The facts show that the officers seized the packages only after a K-9 trained to detect controlled substances indicated that they contained drugs. “[A] ¶ 9's positive indication allows an officer to seize a package to further investigate it. In other words, if a K9 alerts to a package, then an officer has reasonable suspicion to seize that package.” Green, 9 F.4th at 688 (internal citation omitted). The Eighth Circuit has repeatedly held that a K-9's positive indication provides reasonable suspicion for officers to detain a package. See, e.g., id.; Zacher, 465 F.3d at 339; United States v. Vasquez, 213 F.3d 425, 427 (8th Cir. 2000); United States v. Sundby, 186 F.3d 873, 876 (8th Cir. 1999). The officers here had reasonable suspicion to seize the packages.
In short, FedEx, a common carrier, was not acting as an agent of the government when it decided to detain packages it suspected contained methamphetamine. The government's later seizure of the packages was supported by reasonable suspicion. Because the evidence was not seized in violation of the Fourth Amendment, the Court recommends the motion to suppress be denied.
RECOMMENDATION
For the reasons set forth above, the Court RECOMMENDS THAT Defendant's Motion to Suppress Evidence Obtained as a Result of Unlawful Seizure [Dkt.
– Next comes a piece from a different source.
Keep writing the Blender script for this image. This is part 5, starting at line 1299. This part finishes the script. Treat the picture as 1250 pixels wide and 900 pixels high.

No. 25] be DENIED.
NOTICE
Filing Objections: This Report and Recommendation is not an order or judgment of the District Court and is therefore not appealable directly to the Eighth Circuit Court of Appeals.
Under Local Rule 72.2(b)(1), “a party may file and serve specific written objections to a magistrate judge's proposed finding and recommendations within 14 days after being served a copy” of the Report and Recommendation. A party may respond to those objections within 14 days after being served a copy of the objections. LR 72.2(b)(2). All objections and responses must comply with the word or line limits set for in LR 72.2(c).